За этим исключением, в пьесах Кальдерона, как в английской драме, все неправильно, все нарушает симметрию. Здесь красота основана на резкости и глубине контрастов. Подобно Шекспиру, Кальдерон вводит в свои драмы параллель смешного и ужасного, пошлого и великого. На сцене появляются, рядом с королями и дамами, шуты и комические простонародные типы. В архитектуре испанской драмы царствует неправильный готический стиль. Рядом с фигурами рыцарей и святых, чудовищные звери и смеющиеся, безобразные лица дьяволов, как в средневековых соборах.

Кальдерон выбирает для декорации самые живописные, мрачные и дикие пейзажи; он любит резкие эффекты, фантастические приключения, загадочные интриги, фабулы, напоминающие сказки; он рисует сцены поругания монахинь в кельях монастыря, пробуждение святых чувств в душе злодеев, молодых девушек в роли атаманов разбойничьих шаек. И самый стих испанской драмы - обрывистый, короткий и быстрый - подобен тонким стрельчатым столбикам в готических соборах, как будто стремящихся к небу, - в противоположность плавному, будто широко расстилающемуся античному ямбу, который своей торжественной гармонией напоминает очертания древнего храма.

II

Греческая трагедия вышла из обрядов, которые совершались на празднествах бога Диониса. Впоследствии, в развитом и законченном виде, она все еще сохраняет следы религиозного происхождения. Трагедия основана на величайшей мистической идее, какая только была в языческом многобожии, - на идее Рока, Справедливости, заложенной в основу мира, карающей преступления не только людей, но и богов. Таким образом театральное зрелище древних - род священного обряда, богослужения, литургии язычников во славу управляющей мирами Судьбы - этого безначального и непознаваемого Существа, тройственной Мойры, образа, в котором светлое множество олимпийских богов исчезает и разрешается в божественном Единстве.
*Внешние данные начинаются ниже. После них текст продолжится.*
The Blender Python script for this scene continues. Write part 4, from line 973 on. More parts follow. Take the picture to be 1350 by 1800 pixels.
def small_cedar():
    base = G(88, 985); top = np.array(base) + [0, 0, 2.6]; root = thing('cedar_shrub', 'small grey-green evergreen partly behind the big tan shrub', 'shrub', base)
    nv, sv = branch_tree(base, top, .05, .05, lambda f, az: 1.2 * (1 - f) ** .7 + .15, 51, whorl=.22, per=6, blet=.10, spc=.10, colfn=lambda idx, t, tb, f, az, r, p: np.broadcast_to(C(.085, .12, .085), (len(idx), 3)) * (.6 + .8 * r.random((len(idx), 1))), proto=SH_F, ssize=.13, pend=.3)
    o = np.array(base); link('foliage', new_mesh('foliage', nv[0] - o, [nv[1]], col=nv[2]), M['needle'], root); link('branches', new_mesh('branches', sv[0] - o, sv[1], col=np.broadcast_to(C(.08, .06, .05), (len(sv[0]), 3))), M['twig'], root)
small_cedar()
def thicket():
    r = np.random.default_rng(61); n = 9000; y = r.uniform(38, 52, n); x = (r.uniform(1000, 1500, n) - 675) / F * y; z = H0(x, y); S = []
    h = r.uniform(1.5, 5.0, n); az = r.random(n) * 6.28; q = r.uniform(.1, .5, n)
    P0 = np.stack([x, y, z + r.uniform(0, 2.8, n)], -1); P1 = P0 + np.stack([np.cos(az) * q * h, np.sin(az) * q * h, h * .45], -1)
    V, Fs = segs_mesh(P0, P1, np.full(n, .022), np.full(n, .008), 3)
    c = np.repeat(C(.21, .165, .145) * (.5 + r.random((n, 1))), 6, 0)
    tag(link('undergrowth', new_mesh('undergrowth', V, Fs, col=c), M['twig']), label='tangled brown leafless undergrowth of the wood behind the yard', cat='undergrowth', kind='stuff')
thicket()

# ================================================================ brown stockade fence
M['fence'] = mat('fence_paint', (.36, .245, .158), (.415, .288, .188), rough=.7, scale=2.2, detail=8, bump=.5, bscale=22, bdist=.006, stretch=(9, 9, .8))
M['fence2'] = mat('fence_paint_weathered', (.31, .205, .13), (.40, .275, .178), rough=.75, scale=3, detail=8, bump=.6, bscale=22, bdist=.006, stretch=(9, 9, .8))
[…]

Так же, как древняя трагедия связана посредством праздников Диониса с религиозным культом, испанская драма связана посредством средневековых мистерий с культом католической религии. Шекспир порвал эту связь. В его драме - полная философская свобода, нет и следа религиозного происхождения. Кальдерон - глубочайший мистик, но отнюдь не философ.

Символы - это философский и художественный язык католицизма. Таинства религии открываются верующим в символах. Из них состоит богослужение, они украшают церковь и служат материалом для религиозного искусства. Мистерия Кальдерона, которая еще не вполне отделилась от религии, заимствует у католицизма символический язык, подобно тому, как греческая трагедия заимствовала от культа многобожия язык мифологических образов.

Свет человеческой мысли, вечные вопросы о жизни и смерти проникают и в драму Кальдерона, но только пройдя сквозь католические догматы, подобно тому, как лучи солнца проникают в готическую церковь сквозь разноцветные стекла окон, окрашиваясь в яркие цвета.